NORD 04
Leonard Alecu
Curator: Erwin Kessler
STATEMENT
Leonard Alecu has dedicated the last 12 years to the meticulous and persistent pursuit of a single subject – the North. He is an enthusiast of the landscape, the complete opposite of the green, eternal, Mioritic landscape that we have in mind when we refer to the notion of landscape. For Alecu, the ideal landscape is abstract, black and white, almost empty, with no colour and no obvious picturesque. It is the landscape of temporary landforms created by states of aggregation of water, from liquid to steam, fog, snow and ice. There are no people, figures or beings in his photographs. A frequent visitor to the edge of the Arctic Circle, Greenland and Iceland in 2014, 2015, 2016, 2018, 2019, 2022, 2023, Leonard Alecu is nothing like those explorers who want to touch and surpass human physical performance. He has nothing athletic about him. It is not the pull of the Pole that brings him to the North, like the explorers, but the pull of the white and the empty, for the North is an exemplary, borderline case of black and white given naturally. A follower of Edward Weston’s school, Leonard Alecu sees in black and white in order to see better, more deeply – the landscape, the world, life, grandeur, disappearance.
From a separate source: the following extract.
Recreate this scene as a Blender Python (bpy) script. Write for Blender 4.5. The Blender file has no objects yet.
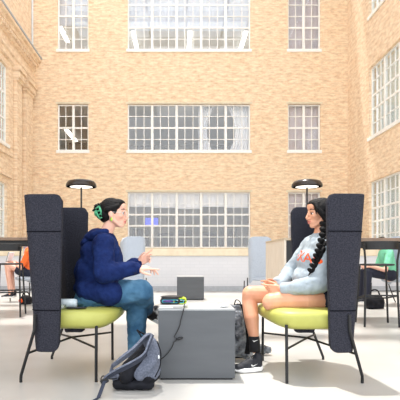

What he is aiming at has to do not with the material resistance of the human, but with the human’s resistance to immateriality. His quest is spiritual.
NORD 04 at Borderline Art Space in Iasi presents a selection of very large iconic photographs, printed by Leonard Alecu, with equipment and processes developed by him, on special Hahnemühle paper. The photographs come from his expeditions to Iceland and Greenland: huge glaciers or glacial lakes, frozen waterfalls, the raw ocean on which ever-shrinking icebergs float under the photographer’s attentive, compassionate but relentless eye, bewildering evaporations, beguiling leaks, eternal or very fresh glaciers, under which the water, transparent as a mirror, moves. A cold world, in an often sumptuous but frequently fatal movement. Risk and danger always cling to the camera lens but also to the viewer’s eye – and that’s because Leonard Alecu has never used a drone to safely approach the enormous blocks of ice that can collapse at any moment and swallow the unsuspecting observer, eager for whiteness and emptiness, who advances at any risk towards the almost inscrutable fact of disappearance and waits for days with the bulky and difficult large format camera (8×20 inches) to capture on film that single moment in which the composition of temporary relief forms reveals the timeless ideality of statements about the world, about perfection and infinity, about life and annihilation, about the human and the divine.